*WRITTEN TASK*:
Quote the listing below word for word, stopping after the line that contains "MB().hull([(x + dx".

*DATASET SECTION*:
□ □ □ □

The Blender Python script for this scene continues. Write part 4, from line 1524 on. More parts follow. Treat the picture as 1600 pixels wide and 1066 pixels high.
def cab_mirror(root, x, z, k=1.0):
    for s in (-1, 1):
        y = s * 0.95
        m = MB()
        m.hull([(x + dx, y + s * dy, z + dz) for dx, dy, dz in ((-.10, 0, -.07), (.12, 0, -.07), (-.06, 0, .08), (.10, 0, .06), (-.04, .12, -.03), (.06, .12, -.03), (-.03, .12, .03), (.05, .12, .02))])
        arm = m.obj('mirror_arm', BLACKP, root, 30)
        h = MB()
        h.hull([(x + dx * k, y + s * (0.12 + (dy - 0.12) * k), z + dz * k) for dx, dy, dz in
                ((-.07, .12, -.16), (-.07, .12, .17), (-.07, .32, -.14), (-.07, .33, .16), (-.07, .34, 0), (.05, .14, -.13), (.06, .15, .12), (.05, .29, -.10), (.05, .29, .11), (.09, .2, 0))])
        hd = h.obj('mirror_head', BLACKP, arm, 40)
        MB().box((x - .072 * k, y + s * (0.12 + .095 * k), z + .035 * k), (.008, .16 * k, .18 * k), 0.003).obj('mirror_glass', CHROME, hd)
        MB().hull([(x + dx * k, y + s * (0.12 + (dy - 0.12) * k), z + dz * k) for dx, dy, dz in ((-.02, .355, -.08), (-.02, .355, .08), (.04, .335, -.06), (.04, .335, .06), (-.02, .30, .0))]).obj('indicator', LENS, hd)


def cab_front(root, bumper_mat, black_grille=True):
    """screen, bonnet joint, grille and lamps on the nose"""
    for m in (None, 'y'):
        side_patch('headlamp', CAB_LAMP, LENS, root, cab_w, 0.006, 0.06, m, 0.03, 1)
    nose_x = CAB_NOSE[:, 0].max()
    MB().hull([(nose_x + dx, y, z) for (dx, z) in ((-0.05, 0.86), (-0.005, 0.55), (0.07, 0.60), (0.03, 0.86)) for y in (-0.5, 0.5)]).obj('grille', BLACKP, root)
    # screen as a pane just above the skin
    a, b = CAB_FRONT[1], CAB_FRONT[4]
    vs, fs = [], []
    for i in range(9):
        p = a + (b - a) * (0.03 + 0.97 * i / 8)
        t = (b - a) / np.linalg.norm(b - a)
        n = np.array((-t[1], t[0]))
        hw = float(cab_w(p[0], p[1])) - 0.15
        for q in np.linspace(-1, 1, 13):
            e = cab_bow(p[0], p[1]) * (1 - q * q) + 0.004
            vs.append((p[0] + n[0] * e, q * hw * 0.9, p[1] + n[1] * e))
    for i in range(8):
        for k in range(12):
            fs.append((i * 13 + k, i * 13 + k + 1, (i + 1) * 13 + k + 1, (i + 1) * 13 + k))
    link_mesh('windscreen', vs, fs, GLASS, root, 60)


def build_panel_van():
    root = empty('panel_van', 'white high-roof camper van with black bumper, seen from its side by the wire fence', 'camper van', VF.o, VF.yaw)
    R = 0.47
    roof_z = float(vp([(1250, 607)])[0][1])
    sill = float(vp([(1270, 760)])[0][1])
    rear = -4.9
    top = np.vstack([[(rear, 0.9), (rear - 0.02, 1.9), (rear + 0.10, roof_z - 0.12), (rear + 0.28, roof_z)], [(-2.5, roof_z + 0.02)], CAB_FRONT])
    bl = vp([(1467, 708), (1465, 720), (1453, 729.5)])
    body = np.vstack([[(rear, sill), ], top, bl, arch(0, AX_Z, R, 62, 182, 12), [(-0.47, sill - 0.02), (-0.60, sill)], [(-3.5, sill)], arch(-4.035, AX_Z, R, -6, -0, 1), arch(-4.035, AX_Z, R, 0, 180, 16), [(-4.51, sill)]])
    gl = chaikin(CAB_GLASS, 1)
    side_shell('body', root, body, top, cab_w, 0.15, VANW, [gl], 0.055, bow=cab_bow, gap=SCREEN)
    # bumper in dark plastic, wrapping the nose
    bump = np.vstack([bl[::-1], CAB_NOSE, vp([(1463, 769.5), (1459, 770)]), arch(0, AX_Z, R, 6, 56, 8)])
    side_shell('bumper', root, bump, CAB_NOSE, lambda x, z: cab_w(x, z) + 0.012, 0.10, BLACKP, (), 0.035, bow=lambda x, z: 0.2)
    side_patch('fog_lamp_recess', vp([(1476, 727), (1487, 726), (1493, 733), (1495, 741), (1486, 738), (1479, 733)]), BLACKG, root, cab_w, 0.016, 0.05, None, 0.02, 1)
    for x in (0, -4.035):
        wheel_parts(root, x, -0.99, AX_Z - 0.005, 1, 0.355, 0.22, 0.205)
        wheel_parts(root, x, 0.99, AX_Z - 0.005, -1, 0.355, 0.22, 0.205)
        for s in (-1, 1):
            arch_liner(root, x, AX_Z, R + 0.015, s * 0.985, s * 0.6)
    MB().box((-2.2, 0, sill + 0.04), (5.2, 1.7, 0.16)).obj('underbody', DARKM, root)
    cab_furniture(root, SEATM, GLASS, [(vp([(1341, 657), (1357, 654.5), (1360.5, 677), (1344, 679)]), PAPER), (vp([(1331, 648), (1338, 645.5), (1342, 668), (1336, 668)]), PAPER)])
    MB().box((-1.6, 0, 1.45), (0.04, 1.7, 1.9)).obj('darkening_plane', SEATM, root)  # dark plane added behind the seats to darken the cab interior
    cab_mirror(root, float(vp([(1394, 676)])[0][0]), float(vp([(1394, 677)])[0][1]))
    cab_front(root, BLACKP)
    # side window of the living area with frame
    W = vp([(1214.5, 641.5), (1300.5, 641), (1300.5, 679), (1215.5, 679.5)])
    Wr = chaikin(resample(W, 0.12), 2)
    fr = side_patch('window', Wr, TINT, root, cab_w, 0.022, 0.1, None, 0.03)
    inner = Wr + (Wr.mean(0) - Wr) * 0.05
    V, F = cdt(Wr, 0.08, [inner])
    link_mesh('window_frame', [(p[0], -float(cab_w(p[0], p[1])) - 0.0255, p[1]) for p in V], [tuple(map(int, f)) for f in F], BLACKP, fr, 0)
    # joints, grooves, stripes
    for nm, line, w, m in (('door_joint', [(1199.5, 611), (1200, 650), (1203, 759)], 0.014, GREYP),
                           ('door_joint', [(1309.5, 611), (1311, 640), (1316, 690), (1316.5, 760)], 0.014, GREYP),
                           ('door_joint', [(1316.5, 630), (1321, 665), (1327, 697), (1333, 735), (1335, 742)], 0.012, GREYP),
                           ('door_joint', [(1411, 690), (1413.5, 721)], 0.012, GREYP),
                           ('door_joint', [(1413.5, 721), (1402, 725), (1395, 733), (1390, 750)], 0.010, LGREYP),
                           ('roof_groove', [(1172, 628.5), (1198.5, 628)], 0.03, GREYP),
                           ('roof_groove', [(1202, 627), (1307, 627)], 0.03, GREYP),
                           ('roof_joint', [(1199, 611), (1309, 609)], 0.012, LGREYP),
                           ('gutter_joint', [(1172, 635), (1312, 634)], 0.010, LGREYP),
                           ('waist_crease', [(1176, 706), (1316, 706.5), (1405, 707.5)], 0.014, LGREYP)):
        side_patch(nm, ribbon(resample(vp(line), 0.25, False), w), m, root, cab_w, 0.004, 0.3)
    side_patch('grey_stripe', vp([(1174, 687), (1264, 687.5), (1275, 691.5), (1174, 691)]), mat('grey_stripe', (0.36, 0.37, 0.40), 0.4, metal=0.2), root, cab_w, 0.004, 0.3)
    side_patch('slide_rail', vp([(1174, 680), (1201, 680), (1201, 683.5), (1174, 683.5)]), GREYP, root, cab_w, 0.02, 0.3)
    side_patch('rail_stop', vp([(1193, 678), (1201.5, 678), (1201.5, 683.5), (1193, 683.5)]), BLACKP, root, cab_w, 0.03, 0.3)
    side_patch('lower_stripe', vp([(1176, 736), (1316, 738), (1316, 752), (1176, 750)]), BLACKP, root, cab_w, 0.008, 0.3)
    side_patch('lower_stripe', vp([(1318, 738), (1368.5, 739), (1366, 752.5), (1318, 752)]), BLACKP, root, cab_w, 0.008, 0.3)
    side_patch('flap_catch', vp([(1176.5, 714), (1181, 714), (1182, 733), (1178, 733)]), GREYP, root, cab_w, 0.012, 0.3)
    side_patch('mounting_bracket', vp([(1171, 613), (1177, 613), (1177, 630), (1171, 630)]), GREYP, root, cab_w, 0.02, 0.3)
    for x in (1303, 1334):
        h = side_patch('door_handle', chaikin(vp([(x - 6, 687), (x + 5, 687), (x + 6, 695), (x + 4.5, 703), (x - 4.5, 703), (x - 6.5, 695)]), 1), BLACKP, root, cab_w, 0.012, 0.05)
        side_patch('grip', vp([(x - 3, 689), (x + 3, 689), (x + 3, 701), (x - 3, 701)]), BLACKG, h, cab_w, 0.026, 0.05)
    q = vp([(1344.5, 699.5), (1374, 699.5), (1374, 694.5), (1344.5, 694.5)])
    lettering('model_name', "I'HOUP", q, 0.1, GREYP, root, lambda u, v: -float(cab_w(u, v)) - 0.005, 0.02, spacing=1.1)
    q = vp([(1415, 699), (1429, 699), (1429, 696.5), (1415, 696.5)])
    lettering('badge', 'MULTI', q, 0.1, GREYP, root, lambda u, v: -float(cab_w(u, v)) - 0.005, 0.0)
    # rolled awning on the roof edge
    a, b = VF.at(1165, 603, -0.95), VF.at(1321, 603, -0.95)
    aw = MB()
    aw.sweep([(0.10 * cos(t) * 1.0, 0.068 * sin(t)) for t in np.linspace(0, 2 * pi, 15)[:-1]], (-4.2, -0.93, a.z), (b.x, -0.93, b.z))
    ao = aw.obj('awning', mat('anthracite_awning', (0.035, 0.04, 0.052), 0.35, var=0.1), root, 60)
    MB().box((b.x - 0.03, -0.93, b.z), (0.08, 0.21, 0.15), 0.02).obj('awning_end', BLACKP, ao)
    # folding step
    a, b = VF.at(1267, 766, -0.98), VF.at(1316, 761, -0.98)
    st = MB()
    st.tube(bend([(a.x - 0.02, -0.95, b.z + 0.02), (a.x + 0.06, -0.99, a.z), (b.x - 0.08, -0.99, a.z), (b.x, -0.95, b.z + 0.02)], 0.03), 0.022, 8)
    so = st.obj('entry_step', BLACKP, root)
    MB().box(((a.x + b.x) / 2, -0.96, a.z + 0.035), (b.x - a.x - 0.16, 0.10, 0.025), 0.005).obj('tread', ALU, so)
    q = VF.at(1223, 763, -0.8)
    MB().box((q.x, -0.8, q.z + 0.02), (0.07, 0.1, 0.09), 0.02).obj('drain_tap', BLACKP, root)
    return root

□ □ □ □

*FULL ANSWER*:
The Blender Python script for this scene continues. Write part 4, from line 1524 on. More parts follow. Treat the picture as 1600 pixels wide and 1066 pixels high.
def cab_mirror(root, x, z, k=1.0):
    for s in (-1, 1):
        y = s * 0.95
        m = MB()
        m.hull([(x + dx, y + s * dy, z + dz) for dx, dy, dz in ((-.10, 0, -.07), (.12, 0, -.07), (-.06, 0, .08), (.10, 0, .06), (-.04, .12, -.03), (.06, .12, -.03), (-.03, .12, .03), (.05, .12, .02))])
        arm = m.obj('mirror_arm', BLACKP, root, 30)
        h = MB()
        h.hull([(x + dx * k, y + s * (0.12 + (dy - 0.12) * k), z + dz * k) for dx, dy, dz in
                ((-.07, .12, -.16), (-.07, .12, .17), (-.07, .32, -.14), (-.07, .33, .16), (-.07, .34, 0), (.05, .14, -.13), (.06, .15, .12), (.05, .29, -.10), (.05, .29, .11), (.09, .2, 0))])
        hd = h.obj('mirror_head', BLACKP, arm, 40)
        MB().box((x - .072 * k, y + s * (0.12 + .095 * k), z + .035 * k), (.008, .16 * k, .18 * k), 0.003).obj('mirror_glass', CHROME, hd)
        MB().hull([(x + dx * k, y + s * (0.12 + (dy - 0.12) * k), z + dz * k) for dx, dy, dz in ((-.02, .355, -.08), (-.02, .355, .08), (.04, .335, -.06), (.04, .335, .06), (-.02, .30, .0))]).obj('indicator', LENS, hd)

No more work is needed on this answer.